January 12th, 2013

Anyone in Minneapolis who has had an issue with their personal computer or desktop printer has likely spent some time on a technical support hotline. Despite the inconvenience created by a technical issue, support staff often comes through with a solution. According to a recently filed class-action lawsuit, Hewlett-Packard, the major printer and computer manufacturer, has intentionally failed to compensate employees for overtime work they’ve completed.

The lawsuit claims that HP consistently considered technical workers exempt employees, which makes them ineligible for overtime pay. Even though the employees were putting in more than their fair share of hours, their compensation didn’t reflect the amount of work they completed. As such, employees have joined forces to hold the company liable for violating federal employment laws regarding fair compensation.

Over the last several years, HP has absorbed a number of technology companies and their technical-service employees. In the process, the company has failed to pay overtime to thousands of workers. Throughout this time, employees have apparently noticed a consistent pattern of employment misclassification in relation to the exempt and non-exempt status.
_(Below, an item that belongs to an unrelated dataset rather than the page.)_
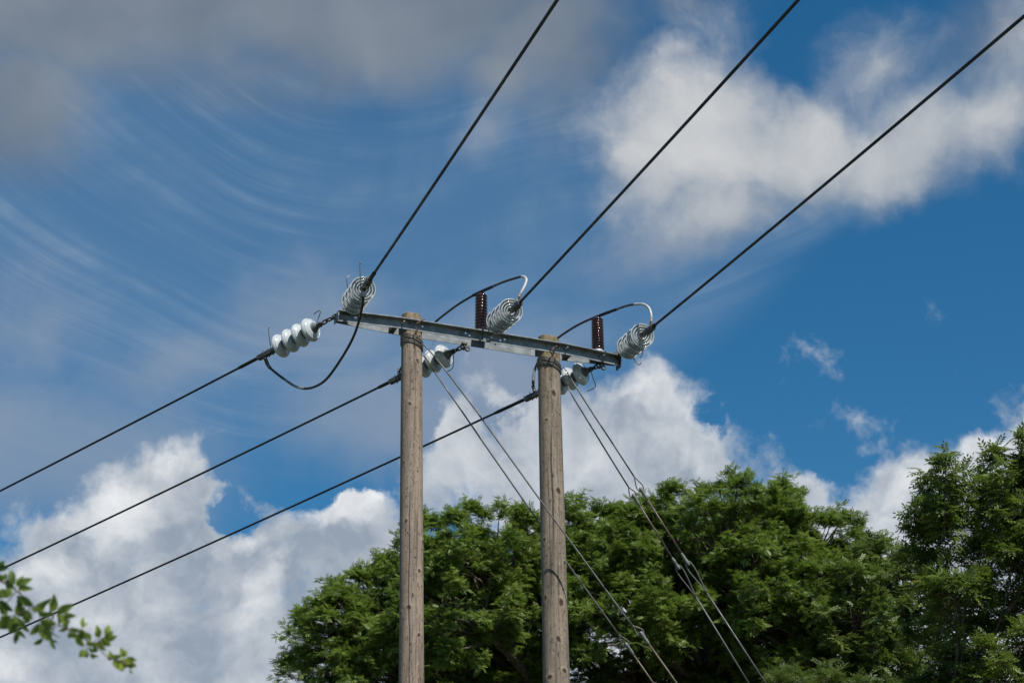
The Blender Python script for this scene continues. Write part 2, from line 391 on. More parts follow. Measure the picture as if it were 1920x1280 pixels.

Challenging the employment and compensation practices of a major company, such as HP, can be daunting task for one employee alone. This is exactly why the legal system allows employees to join together and seek compensation if they have all been affected by the same problem. By taking a stand, workers can ensure that their employers hear their concerns, take them seriously and work toward a resolution. Beyond compensating workers for the wages they have lost, a class-action suit such as this can inspire change and improve the work environment for current and future employees.